When you are with someone you love, who truly understands you, no words are needed.
And when you have processed all the conflicts and wounds within you, and learned to stop hurting yourself, then no thoughts are needed.
I have more than once thought that the way meditation is often taught is backwards: the GOAL is not clinging to thoughts, and gradually building up the silences and space between thoughts, but it seems to me this is also an outcome of other forms of work.
Kum Nye, to take an obvious example, is intended to get you to the starting line. The completion of Kum Nye, at the level of principle, as I understand it, is to enable you to BEGIN meditating.
And for me, beginning Kum Nye properly has involved dealing with trauma. And this is what many of us need: to deal with our trauma to begin to learn to relax, then to learn to relax, and THEN to learn to meditate, which is to deepen our spiritual connections and awareness.

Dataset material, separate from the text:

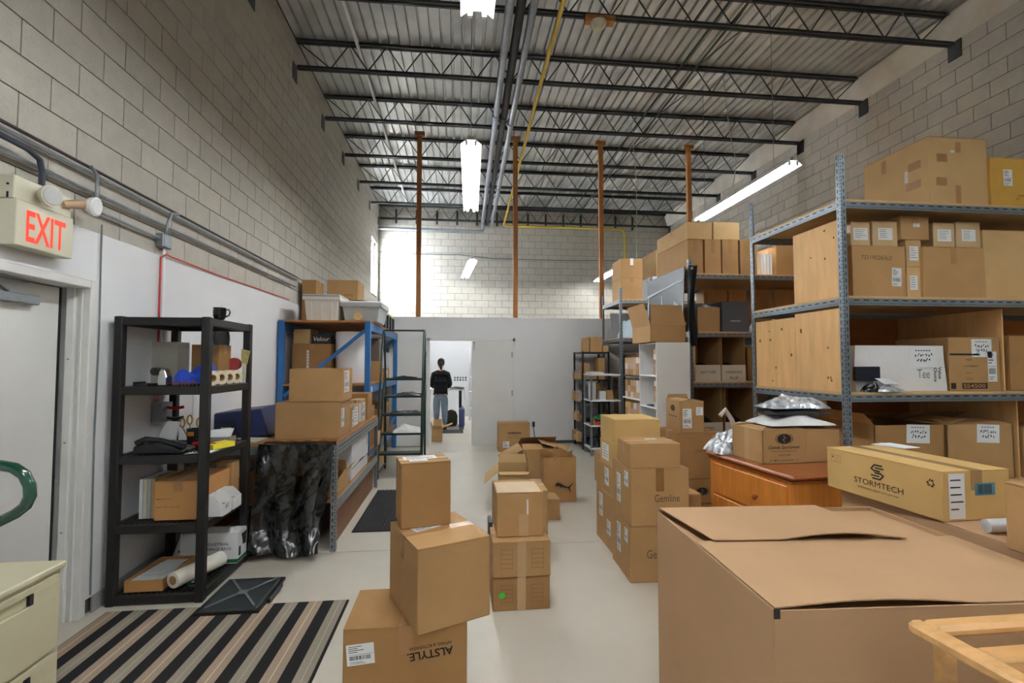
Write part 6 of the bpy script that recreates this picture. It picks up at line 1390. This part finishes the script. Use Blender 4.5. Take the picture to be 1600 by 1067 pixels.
for si, z in enumerate(HS[:-1]):
    for c_ in range(7):
        for k in range(3):
            if rr.random() < .12 and k == 2: continue
            y = HY0+.035+c_*.113
            solo('small_box', M().box(HX0+.02, y, z+.001+k*.083, HX0+.25, y+.106, z+.001+k*.083+.081), BXM[rr.randrange(4)], f'small box on the black shelf: level {["one","two","three","four"][si]}, pile {["one","two","three","four","five","six","seven"][c_]} from the cabinet, {["bottom","middle","top"][k]}', 'box', 'small boxes on the black shelf')

# ------------------------------------------------------------------ small far shelves before the partition
def wire_shelf(label, x0, x1, y0, y1, zs, h, mt, board):
    t = thing('metal_shelf', label, 'shelf', ((x0+x1)/2, (y0+y1)/2, 0))
    for x in (x0, x1-.03):
        for y in (y0, y1-.03): part('post', M().box(x, y, 0, x+.03, y+.03, h), mt, t)
    for z in zs: part('shelf_board', M().box(x0-.002, y0-.002, z-.025, x1+.002, y1+.002, z), board, t, bevel=.002)
    return t
AX0, AX1, AY0, AY1 = 2.27, 2.79, 8.82, 9.50
wire_shelf('black metal shelf of brown boxes against the partition, farther of two', AX0, AX1, AY0, AY1, [.12,.50,.87,1.28,1.79], 1.80, BLACKM, BLACKM)
WX0, WX1, WY0_, WY1_ = 2.26, 2.79, 8.22, 8.68
wire_shelf('grey metal shelf with white boards, nearer of two before the partition', WX0, WX1, WY0_, WY1_, [.13,.52,.95,1.395], 1.40, RACKG, WHITEM)
G4 = 'brown boxes on the far black shelf'
sp = [(0,1.7905,2.30,8.84,.12,.14,.26),(0,1.7905,2.44,8.84,.22,.3,.28),(0,1.7905,2.50,8.83,.01,.01,.01),(1,1.2805,2.325,8.86,.11,.3,.30),(1,1.2805,2.44,8.85,.13,.3,.17),(1,1.2805,2.60,8.86,.12,.3,.40)]
lbs = ['small tall box at the corner on the far black shelf top','wide brown box on the far black shelf top','', 'brown box at the left of the far black shelf upper bay','low brown box in the middle of the far black shelf upper bay','tall brown box at the right of the far black shelf upper bay']
for (a_, z, x, y, w, d, h), lb in zip(sp, lbs):
    if lb: carton(x+w/2-.01, y+d/2, z, w, d, h, lb, tape='y', mt=KRAFT, group=G4)
carton(2.73, 9.0, 1.7905, .10, .3, .12, 'flat brown box right on the far black shelf top', mt=KRAFT_L, group=G4)
for i, z in enumerate((1.2805, .8705, .5005, .1205)):
    for k in range(3):
        solo('small_box', M().box(AX0-.03-.02*(i%2), 9.0+k*.16, z, AX0+.025, 9.13+k*.16, z+.12+.05*((i+k)%2)), BXM[(i+k)%3], f'small box peeking out of the far black shelf side, tier {["four","three","two","one"][i]}, {ORD[k]} from the front', 'box', 'small boxes at the far black shelf side')
solo('flat_tray', M().box(2.27, 8.25, 1.3955, 2.50, 8.6, 1.43), WHITEM, 'flat white tray on top of the grey metal shelf', 'tray')
t = thing('box', 'small open box of white sheets on the grey shelf, upper bay', 'box', (2.5, 8.35, .951)); t.name = 'small_carton'
part('body', M().box(2.44, 8.28, .951, 2.55, 8.45, 1.10), PAPER, t)
carton(2.62, 8.38, .951, .12, .2, .16, 'small brown box with a raised flap on the grey shelf, upper bay', open_=True, mt=KRAFT, flaps={'l': (40,.12)})
carton(2.47, 8.56, .951, .14, .2, .28, 'brown box in the rear of the grey shelf upper bay', mt=KRAFT)
flat_bag('green_fabric', 2.54, 8.44, .60, .26, .28, .12, GREENF, 'bright green fabric bundle on the grey shelf, middle bay', 'fabric', 61)
flat_bag('red_fabric', 2.49, 8.44, .521, .36, .34, .06, REDF, 'bright red fabric under the green bundle on the grey shelf', 'fabric', 62)
solo('yellow_jar', M().lathe([(.03,0),(.035,.02),(.035,.09),(.025,.12)], (2.31, 8.28, .521), 12), KRAFT_Y, 'small yellow jar beside the red fabric on the grey shelf', 'jar', smooth=True)
solo('purple_cup', M().lathe([(.02,0),(.024,.05),(.02,.055)], (2.42, 8.235, .521), 10), mat('violet', (90,90,190), .4), 'tiny violet cup at the front of the grey shelf middle bay', 'cup', smooth=True) if False else None
flat_bag('black_bag', 2.49, 8.45, .131, .37, .34, .26, BAG, 'bulky shiny black bag on the bottom of the grey shelf', 'bag', 63)
solo('white_sheets', M().box(2.30, 8.25, .951, 2.36, 8.5, 1.25), WHITEP, 'pale upright binders at the left of the grey shelf upper bay', 'binders')
solo('white_sheets', M().box(2.295, 8.25, .131, 2.298, 8.5, .16), WHITEP, 'pale upright binders low', 'binders') if False else None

For me, the trauma process continues to involve neurofeedback, AVE, Heartrate Variability, Yoga and Autogenics. And as I think I’ve said, in my own experience Skullcap is better than CBD in calming me down. I’ve tried even expensive CBD, and it doesn’t do anything for me. I take Skullcap every night. It was an important element in learning to sleep without alcohol.
And of course a lot of this is trying to connect with my experience, and allowing it to flow. Trauma resolution and progress in Kum Nye are more or less the same thing, and Peter Levine is the only person I have ever seen mention Kum Nye outside of the community itself.
As a practice, it should be much better known, but there is nothing sexy about it. You won’t build stronger abs, and no Hollywood celebrities are pushing it. And what you get is subtle and slow. But it is also profound.
And the end is learning to process all experience as it happens. It is literally a process for building sustainable happiness, connection, and balance. These are not things that come in bottles, and not thing you can buy. They are not easily attained, and in fact, many if not most people in this country at least live entire lives that are unhappy, alienated, and imbalanced.
If it is worth learning to play a musical instrument, or a video game, or learning any art or craft or sport and any activity whatsoever, how much more is it worth learning to be happy, connected (with your experience and sense of being, first, and then naturally with others, and with nature, and with “Life” generally), and balanced?
Is that not the most important game we can play? Money can’t buy any of that. Money buys experiences, but not a soul. And even if we all have souls, if we cannot connect with them, their value is lost on us experientially, which is to say practically, which is to say they may as well not be there.